Given information:
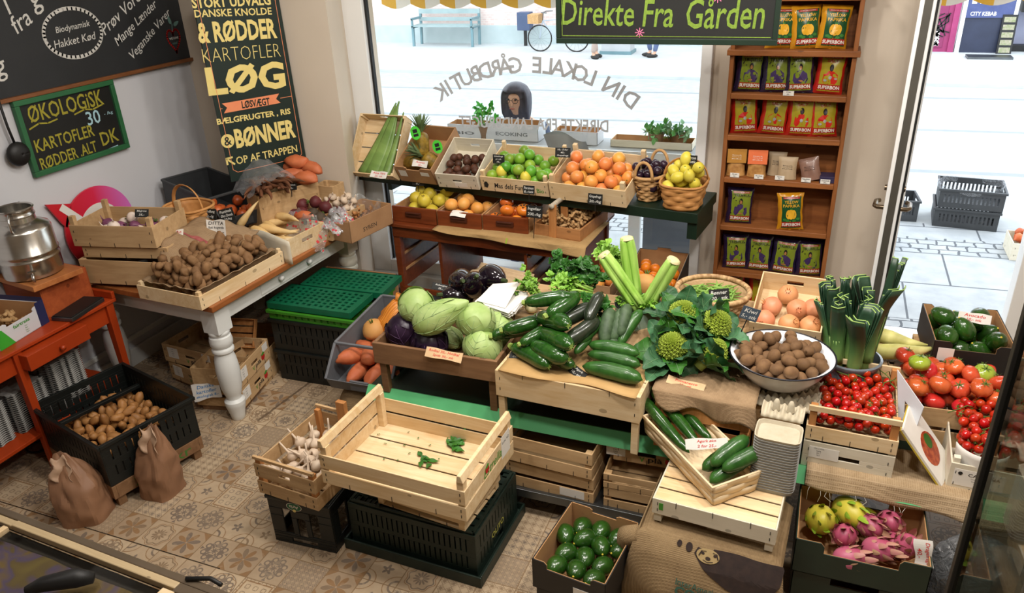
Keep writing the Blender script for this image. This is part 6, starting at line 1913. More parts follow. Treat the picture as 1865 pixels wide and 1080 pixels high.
K_BROWN.heap(bM_,pack([0.026]*22,in_rect(-bw_/2+0.01,bw_/2-0.01,-0.15,0.10),lambda x,y:0.008,4,20),'small brown fruit in the pale poplar box','brown fruit on the window shelf',
 4,None,0.027)
lM,lw=shelf_box((879,346),(1001,359),0.36,18)
lcr=wooden_crate('wooden crate of green citrus with black printed script on its front',lM,lw,0.36,0.10,posts=(0.022,0.035,0),nb=3,mat=M_CRATE)
F=TR(0,-0.1808,0.045)@RX(pi/2)
write(MB(),'Mas dels Fumeros',F@TR(0.0,0.0,0),width=lw*0.6,height=0.036,bold=0.012,shear=0.2).build('lettering',M_BLACK_INK,lcr)
write(MB(),'Bio',F@TR(lw*0.38,-0.008,0),width=0.045,height=0.03,bold=0.01).build('green_lettering',M_GREEN_PRINT,lcr)
mb=MB();mb.prism([(-lw*0.42+0.016*cos(i),0.024*sin(i)) for i in range(6)],0,0.0006,F);mb.build('crest',M_BLACK_INK,lcr)
K_LIME.heap(lM,pack([0.035]*27,in_rect(-lw/2+0.015,lw/2-0.015,-0.165,0.13),lambda x,y:0.01+0.15*(y+0.16),2,30,0.9,lambda x,y:0.2*abs(x)),'green citrus fruit in the printed crate',
 'green citrus fruit',2,None,0.036)
for p in ((-0.11,-0.1,0.09),(0.06,-0.13,0.085)):K_LEMON.put(lM@TR(*p),'yellow lemon among the green citrus fruit, %s'%('near the middle of the crate' if p[0]>0 else 'nearer the brown fruit box'))
gM_,gw_=shelf_box((1003,361),(1141,379),0.38,16)
wooden_crate('wooden crate of grapefruit with raised corner posts on the window shelf',gM_,gw_,0.38,0.11,posts=(0.026,0.045,0),nb=3,mat=M_CRATE)
K_GRAPE.heap(gM_,pack([0.040]*27,in_rect(-gw_/2+0.015,gw_/2-0.015,-0.175,0.14),lambda x,y:0.01+0.12*(y+0.16),7,30,0.9),'pink-orange grapefruit in the crate on the window shelf',
 'grapefruit',7,None,0.041)
pbk=at(1176,372,SHZ)+Vector((0,0.13,0))
plb=woven('tall oval wicker basket of plums with two loop handles',at_M(pbk.x,pbk.y,SHZ,SHA*57.3),0.065,0.10,0.095,0.155,0.15,8,12,M_WICKER,2.2,0.005,rim=0.01)
hoop(plb,(-0.05,-0.14,0.14),(0.05,-0.14,0.14),0.10,0.009,M_WICKER);hoop(plb,(-0.05,0.14,0.14),(0.05,0.14,0.14),0.10,0.009,M_WICKER)
K_PLUM.heap(at_M(pbk.x,pbk.y,SHZ,SHA*57.3),pack([0.026]*28,in_rect(-0.085,0.085,-0.135,0.13),lambda x,y:0.055+0.25*(y+0.13),3,25),'dark plum in the tall wicker basket',
 'plums',3,None,0.027)
lbk=at(1236,388,SHZ)+Vector((0,0.13,0))
lmb=woven('square woodchip basket of lemons with a bow handle at the shelf end',at_M(lbk.x,lbk.y,SHZ,SHA*57.3+4),0.095,0.105,0.125,0.135,0.145,5,7,M_CHIP,3.4,0.004,
 rim=0.007,dip=0.05)
hoop(lmb,(-0.12,0.04,0.13),(0.12,0.04,0.13),0.13,0.011,M_CHIP,flat=0.3)
K_LEMON.heap(at_M(lbk.x,lbk.y,SHZ,0),pack([0.035]*24,in_rect(-0.115,0.115,-0.12,0.12),lambda x,y:0.05+0.15*(y+0.1),5,30,0.9,lambda x,y:0.4*(x*x+y*y)**0.5),'yellow lemon in the square woodchip basket',
 'lemons',5,None,0.037)
for lab,px,py,y,w,h,ls,yaw,tilt,st in (('black price card at the corner of the green citrus crate',908,290,4.14,0.075,0.055,['Limefrugt','pr stk','10,-'],0,5,0.05),
 ('tilted black price card on the grapefruit crate post',1025,278,4.16,0.09,0.055,['10,- 5 for','40,-','Grapefrugt'],6,10,0.0),('black price card standing in the lemon basket',
 1257,291,4.10,0.075,0.05,['Citron','5,- stk'],-4,5,0.06),('black price card clipped to the shelf above the grape drawer',963,346,3.96,0.07,0.05,['Persimon','8,-/stk'],
 0,5,0.04),('black price card clipped to the shelf above the ginger tray',1084,363,3.95,0.085,0.062,['Grapefrugt','20,-/kg'],-4,5,0.04),('black price card above the quinces',
 761,330,4.15,0.085,0.06,['Kv\u00e6de','8,-'],4,5,0.05),('black price card standing at the ginger tray',973,386,3.88,0.10,0.07,['Ingef\u00e6r','200,-/kg'],-4,8,
 0.12)):
 tag_px(lab,px,py,y,w,h,ls,yaw,tilt,0,st,'y')
 # -- desk: three drawers and the ginger tray
DT=0.716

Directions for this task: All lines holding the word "script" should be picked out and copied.

The result:
Keep writing the Blender script for this image. This is part 6, starting at line 1913. More parts follow. Treat the picture as 1865 pixels wide and 1080 pixels high.
lcr=wooden_crate('wooden crate of green citrus with black printed script on its front',lM,lw,0.36,0.10,posts=(0.022,0.035,0),nb=3,mat=M_CRATE)